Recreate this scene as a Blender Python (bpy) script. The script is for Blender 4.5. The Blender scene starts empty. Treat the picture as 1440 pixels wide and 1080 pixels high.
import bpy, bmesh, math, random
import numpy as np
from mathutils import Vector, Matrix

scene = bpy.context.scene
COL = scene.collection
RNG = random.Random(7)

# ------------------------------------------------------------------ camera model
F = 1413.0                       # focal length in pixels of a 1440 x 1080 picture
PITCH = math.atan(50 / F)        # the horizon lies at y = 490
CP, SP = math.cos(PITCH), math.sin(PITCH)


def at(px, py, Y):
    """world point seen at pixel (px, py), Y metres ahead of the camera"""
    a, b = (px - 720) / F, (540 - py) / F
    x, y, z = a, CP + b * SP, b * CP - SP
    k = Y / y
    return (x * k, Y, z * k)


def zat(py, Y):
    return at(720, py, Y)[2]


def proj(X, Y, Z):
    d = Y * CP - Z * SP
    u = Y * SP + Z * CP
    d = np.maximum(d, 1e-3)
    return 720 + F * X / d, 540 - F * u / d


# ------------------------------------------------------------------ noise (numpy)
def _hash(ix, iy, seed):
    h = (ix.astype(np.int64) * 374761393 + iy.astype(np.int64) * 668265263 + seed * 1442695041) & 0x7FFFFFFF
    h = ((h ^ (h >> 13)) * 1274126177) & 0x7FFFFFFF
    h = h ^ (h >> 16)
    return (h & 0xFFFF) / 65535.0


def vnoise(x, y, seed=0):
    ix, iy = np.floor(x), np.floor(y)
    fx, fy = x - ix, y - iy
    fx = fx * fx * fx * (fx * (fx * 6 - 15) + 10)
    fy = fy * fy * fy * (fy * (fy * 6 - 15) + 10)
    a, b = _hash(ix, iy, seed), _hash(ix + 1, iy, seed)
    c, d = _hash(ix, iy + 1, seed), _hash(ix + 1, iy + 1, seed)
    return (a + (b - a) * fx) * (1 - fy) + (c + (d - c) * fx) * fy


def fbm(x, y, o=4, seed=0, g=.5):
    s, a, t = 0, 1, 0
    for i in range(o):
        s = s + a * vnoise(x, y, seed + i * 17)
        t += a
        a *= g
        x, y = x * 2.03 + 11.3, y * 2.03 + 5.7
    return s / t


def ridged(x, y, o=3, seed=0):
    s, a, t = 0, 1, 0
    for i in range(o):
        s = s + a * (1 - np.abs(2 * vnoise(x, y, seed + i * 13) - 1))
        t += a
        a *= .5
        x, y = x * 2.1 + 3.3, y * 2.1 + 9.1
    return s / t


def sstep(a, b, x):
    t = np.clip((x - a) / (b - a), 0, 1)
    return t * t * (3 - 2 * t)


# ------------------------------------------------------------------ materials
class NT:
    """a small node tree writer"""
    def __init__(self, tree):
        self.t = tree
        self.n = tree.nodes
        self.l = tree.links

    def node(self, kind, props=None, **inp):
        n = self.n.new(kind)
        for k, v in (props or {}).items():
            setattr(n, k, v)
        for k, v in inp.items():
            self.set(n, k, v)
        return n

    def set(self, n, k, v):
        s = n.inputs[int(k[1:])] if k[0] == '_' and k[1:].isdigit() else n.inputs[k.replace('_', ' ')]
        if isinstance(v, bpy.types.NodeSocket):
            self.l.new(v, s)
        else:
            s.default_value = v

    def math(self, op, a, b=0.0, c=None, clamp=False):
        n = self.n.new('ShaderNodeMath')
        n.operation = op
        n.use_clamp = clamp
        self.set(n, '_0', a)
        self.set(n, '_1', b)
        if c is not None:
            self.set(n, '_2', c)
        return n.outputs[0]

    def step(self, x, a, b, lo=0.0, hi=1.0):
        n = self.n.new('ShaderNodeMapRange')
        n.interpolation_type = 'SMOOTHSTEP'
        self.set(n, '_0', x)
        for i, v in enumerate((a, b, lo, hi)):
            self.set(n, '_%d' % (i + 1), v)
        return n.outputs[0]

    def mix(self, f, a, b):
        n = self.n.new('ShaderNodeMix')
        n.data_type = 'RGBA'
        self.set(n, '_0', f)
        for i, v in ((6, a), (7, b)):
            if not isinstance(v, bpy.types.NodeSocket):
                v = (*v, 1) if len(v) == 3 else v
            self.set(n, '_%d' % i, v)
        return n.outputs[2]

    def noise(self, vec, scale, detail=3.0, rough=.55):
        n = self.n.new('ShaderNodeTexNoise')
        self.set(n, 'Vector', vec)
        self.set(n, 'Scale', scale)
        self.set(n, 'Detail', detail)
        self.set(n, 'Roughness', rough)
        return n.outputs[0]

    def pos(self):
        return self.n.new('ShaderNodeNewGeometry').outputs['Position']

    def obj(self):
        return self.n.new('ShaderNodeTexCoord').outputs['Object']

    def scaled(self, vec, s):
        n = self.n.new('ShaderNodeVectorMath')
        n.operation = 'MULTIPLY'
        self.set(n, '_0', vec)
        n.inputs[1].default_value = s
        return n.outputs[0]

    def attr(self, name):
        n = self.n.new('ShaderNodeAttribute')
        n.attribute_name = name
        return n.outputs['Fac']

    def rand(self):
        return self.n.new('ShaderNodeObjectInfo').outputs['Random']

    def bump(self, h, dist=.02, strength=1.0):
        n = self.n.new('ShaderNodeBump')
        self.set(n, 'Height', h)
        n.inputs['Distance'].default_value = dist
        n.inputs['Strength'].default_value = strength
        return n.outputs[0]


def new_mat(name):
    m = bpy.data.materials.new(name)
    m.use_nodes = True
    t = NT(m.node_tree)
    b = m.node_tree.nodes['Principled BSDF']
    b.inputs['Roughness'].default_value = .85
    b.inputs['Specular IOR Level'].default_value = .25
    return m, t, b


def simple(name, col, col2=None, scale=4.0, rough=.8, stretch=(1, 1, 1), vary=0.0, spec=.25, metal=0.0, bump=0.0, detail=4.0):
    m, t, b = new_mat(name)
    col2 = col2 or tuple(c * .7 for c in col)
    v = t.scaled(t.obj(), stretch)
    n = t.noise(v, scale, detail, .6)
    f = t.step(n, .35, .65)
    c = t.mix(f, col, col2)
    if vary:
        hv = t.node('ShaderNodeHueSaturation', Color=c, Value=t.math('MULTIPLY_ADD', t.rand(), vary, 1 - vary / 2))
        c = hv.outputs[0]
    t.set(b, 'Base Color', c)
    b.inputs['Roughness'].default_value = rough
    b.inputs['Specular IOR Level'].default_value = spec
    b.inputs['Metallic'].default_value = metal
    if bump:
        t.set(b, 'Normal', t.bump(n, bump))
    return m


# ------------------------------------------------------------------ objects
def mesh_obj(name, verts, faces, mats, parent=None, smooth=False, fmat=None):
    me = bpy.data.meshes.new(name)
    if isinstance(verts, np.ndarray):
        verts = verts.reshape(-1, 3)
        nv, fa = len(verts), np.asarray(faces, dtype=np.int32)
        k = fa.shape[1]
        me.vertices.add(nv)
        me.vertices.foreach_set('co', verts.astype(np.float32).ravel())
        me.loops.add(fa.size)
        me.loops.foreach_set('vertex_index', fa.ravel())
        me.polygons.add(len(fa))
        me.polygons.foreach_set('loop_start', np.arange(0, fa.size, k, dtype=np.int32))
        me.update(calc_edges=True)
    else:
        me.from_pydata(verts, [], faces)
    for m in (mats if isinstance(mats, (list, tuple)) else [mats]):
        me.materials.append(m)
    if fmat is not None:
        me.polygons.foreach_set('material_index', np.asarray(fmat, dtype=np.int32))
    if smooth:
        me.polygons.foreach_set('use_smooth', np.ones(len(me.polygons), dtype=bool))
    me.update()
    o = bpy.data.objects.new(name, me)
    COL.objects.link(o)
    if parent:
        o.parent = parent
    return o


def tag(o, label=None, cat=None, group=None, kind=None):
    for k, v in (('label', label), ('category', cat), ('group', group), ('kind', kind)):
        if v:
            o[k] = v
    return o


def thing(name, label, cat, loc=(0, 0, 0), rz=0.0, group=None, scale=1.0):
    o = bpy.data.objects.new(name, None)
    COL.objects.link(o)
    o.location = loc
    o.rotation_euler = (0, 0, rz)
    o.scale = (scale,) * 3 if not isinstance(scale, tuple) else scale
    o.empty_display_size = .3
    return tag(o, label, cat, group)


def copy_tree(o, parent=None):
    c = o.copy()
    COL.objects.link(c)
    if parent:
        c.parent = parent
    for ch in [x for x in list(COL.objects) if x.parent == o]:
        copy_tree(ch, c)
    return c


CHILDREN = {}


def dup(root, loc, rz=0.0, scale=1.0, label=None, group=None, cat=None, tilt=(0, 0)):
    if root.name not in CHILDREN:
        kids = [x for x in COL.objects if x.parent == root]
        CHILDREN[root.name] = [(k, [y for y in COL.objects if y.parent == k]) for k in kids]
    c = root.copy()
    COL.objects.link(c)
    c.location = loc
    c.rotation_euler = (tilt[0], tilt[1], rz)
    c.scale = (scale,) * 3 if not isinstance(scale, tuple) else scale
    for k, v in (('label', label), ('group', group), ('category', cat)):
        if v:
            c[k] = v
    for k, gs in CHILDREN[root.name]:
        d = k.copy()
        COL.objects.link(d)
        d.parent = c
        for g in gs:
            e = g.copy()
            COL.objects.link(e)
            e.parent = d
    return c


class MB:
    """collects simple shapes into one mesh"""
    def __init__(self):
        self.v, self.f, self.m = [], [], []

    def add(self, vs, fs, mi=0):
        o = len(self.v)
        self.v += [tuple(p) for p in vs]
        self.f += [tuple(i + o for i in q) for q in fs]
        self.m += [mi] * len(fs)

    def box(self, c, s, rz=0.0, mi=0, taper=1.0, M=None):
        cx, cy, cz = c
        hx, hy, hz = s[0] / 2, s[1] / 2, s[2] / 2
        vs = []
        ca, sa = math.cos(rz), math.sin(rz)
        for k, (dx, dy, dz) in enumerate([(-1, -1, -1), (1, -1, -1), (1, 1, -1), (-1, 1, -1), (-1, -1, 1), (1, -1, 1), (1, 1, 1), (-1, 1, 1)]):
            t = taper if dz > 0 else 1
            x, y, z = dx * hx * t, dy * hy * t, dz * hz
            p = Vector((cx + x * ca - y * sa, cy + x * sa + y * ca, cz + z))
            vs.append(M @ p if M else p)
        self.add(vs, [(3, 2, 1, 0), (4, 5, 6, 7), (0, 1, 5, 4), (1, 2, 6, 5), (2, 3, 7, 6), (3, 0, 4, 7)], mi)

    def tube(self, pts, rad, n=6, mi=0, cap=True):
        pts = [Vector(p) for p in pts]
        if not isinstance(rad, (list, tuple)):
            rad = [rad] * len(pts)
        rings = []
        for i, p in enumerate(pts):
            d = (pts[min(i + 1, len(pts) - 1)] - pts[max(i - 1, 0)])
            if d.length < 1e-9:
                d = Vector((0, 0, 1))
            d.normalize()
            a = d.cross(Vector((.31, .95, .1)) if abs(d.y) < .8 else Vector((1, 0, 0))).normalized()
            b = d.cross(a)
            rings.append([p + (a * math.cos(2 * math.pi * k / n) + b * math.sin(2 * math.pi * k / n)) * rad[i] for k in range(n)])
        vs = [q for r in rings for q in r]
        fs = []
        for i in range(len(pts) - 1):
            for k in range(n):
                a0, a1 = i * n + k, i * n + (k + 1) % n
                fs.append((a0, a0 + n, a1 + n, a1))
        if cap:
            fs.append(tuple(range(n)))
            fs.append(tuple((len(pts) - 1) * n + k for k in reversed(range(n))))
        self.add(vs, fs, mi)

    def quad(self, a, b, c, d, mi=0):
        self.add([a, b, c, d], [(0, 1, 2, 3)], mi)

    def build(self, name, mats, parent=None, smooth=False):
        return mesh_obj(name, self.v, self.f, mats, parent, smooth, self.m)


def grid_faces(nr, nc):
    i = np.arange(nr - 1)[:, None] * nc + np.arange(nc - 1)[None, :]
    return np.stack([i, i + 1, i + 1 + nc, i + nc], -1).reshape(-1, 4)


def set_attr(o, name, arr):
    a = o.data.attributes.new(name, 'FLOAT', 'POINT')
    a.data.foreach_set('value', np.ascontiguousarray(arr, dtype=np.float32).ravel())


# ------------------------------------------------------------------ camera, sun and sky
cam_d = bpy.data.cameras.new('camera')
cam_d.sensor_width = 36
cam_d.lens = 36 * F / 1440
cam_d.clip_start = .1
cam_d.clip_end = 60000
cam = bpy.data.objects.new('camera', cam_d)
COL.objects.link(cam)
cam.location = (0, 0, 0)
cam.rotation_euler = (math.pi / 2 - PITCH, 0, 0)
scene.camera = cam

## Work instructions
Please write out the material word for word from its first line through the line holding "return at(720, py, Y)[2]", including both, and no line past it.

## The completed task
Recreate this scene as a Blender Python (bpy) script. The script is for Blender 4.5. The Blender scene starts empty. Treat the picture as 1440 pixels wide and 1080 pixels high.
import bpy, bmesh, math, random
import numpy as np
from mathutils import Vector, Matrix

scene = bpy.context.scene
COL = scene.collection
RNG = random.Random(7)

# ------------------------------------------------------------------ camera model
F = 1413.0                       # focal length in pixels of a 1440 x 1080 picture
PITCH = math.atan(50 / F)        # the horizon lies at y = 490
CP, SP = math.cos(PITCH), math.sin(PITCH)


def at(px, py, Y):
    """world point seen at pixel (px, py), Y metres ahead of the camera"""
    a, b = (px - 720) / F, (540 - py) / F
    x, y, z = a, CP + b * SP, b * CP - SP
    k = Y / y
    return (x * k, Y, z * k)


def zat(py, Y):
    return at(720, py, Y)[2]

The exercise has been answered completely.